## [Task brief]
How many lines of these entries hold the string "Python"? Reply with the number alone.
** Begin Task inputs **
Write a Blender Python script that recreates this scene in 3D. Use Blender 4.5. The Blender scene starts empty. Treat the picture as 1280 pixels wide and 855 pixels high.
** End Task inputs **
** Begin Task inputs **
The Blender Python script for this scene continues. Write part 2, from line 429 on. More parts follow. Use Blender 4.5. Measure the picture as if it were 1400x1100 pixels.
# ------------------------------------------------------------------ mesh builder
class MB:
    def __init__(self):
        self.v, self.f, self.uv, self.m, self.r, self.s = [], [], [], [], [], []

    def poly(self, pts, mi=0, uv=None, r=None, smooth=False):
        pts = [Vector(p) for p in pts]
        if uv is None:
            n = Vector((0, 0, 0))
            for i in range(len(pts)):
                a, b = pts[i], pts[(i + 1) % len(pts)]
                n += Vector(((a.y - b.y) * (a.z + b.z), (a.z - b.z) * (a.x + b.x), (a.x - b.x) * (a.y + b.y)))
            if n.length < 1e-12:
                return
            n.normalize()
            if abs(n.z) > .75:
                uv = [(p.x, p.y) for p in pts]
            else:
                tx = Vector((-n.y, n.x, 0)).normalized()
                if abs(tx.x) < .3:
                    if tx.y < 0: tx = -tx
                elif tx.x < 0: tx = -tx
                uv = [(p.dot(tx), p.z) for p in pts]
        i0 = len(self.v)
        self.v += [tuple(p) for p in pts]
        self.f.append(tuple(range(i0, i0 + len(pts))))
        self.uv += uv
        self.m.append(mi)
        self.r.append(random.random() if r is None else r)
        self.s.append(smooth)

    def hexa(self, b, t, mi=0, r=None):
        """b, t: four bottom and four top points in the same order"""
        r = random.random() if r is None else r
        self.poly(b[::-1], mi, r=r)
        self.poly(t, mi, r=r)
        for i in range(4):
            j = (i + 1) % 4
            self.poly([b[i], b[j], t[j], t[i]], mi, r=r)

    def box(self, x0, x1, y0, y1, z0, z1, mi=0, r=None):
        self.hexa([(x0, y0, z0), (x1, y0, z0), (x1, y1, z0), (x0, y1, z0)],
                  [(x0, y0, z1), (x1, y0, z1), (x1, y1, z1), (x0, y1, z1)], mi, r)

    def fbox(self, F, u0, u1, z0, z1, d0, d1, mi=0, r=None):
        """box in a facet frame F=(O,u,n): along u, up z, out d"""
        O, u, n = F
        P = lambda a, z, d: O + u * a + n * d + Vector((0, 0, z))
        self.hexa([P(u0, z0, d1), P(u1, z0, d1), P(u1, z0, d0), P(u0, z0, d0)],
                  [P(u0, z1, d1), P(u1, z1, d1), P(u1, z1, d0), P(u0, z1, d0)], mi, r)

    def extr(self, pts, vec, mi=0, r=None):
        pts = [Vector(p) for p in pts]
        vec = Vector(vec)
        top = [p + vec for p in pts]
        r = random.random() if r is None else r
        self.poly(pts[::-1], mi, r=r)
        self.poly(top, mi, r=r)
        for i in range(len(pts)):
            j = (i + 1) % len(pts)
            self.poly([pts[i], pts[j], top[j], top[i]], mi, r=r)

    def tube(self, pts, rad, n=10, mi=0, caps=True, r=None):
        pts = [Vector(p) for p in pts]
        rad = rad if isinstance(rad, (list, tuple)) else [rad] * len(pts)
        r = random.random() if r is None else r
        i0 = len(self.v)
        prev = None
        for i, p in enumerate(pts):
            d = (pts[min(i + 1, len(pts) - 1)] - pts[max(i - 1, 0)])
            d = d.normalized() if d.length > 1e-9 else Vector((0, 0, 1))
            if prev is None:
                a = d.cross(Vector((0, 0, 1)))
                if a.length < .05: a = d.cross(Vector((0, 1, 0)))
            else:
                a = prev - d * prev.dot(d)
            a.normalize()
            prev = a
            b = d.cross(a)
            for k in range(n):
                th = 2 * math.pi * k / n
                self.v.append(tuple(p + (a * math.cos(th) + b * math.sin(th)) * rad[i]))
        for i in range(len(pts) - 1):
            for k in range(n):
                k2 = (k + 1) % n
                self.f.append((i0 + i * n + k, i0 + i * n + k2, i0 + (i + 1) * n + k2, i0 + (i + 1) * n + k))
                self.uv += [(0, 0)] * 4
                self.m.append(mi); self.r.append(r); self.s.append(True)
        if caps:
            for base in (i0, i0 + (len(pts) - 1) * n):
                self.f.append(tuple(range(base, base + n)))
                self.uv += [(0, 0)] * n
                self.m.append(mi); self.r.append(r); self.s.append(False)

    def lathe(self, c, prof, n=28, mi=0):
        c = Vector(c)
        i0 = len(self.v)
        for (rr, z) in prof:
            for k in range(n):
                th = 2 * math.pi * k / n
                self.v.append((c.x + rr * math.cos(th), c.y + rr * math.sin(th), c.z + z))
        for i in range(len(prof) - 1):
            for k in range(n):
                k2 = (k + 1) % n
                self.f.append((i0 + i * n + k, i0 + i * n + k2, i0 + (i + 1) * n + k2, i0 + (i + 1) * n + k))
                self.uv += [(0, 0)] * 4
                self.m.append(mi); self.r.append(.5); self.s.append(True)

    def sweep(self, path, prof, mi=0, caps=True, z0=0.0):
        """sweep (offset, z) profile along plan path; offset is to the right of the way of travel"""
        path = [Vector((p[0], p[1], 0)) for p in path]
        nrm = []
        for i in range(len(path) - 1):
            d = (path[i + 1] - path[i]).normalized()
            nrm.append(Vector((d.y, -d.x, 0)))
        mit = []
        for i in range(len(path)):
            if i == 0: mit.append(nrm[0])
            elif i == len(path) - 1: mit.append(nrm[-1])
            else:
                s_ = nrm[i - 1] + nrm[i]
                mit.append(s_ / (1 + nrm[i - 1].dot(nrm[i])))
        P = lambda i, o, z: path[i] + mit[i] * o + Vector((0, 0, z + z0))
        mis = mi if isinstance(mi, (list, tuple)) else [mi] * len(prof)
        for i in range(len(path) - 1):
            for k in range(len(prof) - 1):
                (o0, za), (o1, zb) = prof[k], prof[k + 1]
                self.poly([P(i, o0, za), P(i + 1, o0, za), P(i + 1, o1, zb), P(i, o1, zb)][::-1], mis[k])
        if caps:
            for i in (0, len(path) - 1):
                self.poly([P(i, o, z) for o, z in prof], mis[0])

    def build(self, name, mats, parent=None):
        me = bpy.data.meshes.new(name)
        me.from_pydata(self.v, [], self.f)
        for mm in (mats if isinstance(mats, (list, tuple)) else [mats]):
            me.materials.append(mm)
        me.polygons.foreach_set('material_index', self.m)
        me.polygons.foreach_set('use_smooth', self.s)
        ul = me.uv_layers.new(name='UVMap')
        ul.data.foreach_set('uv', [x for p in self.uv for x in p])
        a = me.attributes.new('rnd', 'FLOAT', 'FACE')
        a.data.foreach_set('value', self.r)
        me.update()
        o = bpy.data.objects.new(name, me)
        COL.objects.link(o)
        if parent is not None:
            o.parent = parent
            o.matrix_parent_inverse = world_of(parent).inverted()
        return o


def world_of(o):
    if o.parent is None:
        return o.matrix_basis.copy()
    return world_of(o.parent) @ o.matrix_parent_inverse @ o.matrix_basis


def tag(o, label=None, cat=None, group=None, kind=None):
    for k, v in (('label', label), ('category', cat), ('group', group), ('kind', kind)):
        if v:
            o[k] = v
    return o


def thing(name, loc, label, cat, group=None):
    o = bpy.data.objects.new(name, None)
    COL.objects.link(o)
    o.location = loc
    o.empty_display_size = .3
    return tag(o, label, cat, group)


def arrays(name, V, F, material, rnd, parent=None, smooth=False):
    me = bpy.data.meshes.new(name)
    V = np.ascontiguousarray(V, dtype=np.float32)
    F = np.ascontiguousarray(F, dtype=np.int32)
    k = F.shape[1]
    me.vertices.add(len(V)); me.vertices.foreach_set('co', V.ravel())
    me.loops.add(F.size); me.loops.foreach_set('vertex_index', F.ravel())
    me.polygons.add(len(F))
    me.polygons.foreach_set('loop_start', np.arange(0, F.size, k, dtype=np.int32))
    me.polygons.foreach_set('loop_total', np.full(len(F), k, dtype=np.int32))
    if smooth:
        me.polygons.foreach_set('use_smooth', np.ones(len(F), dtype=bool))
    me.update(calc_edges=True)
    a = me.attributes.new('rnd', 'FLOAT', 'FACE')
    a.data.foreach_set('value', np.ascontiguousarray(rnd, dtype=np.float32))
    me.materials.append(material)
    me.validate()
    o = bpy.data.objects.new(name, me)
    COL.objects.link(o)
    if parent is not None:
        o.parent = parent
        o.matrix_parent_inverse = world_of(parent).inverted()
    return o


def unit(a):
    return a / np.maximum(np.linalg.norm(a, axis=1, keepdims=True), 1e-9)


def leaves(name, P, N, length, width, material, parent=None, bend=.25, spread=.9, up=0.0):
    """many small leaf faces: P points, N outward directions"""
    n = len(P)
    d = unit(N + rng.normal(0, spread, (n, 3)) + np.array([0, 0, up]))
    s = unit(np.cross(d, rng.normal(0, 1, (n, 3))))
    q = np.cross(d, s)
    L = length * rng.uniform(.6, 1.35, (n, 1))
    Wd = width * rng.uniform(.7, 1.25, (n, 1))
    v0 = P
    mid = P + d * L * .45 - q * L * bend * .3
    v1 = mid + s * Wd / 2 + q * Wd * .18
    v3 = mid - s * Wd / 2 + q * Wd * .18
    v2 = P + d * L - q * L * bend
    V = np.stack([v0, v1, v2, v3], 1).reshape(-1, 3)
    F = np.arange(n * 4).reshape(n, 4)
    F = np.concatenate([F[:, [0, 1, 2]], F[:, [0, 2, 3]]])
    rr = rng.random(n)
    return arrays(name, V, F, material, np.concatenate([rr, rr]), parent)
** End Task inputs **
** Begin Task inputs **
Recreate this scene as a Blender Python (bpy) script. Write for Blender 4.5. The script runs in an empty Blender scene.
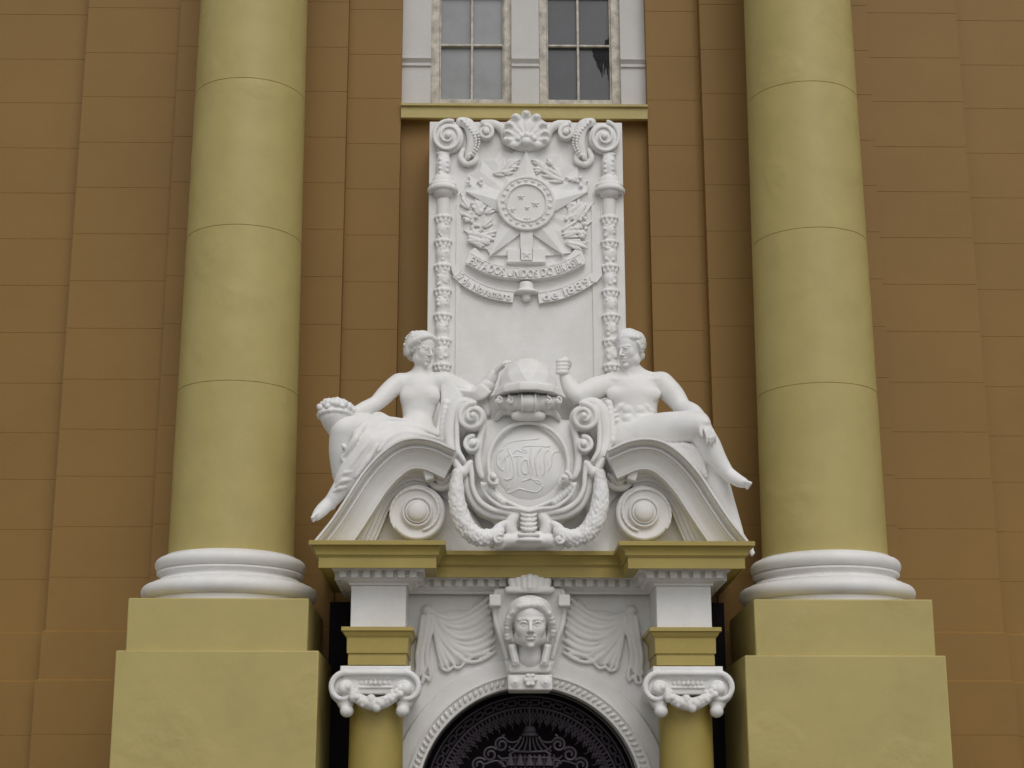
** End Task inputs **
## [Written response]
3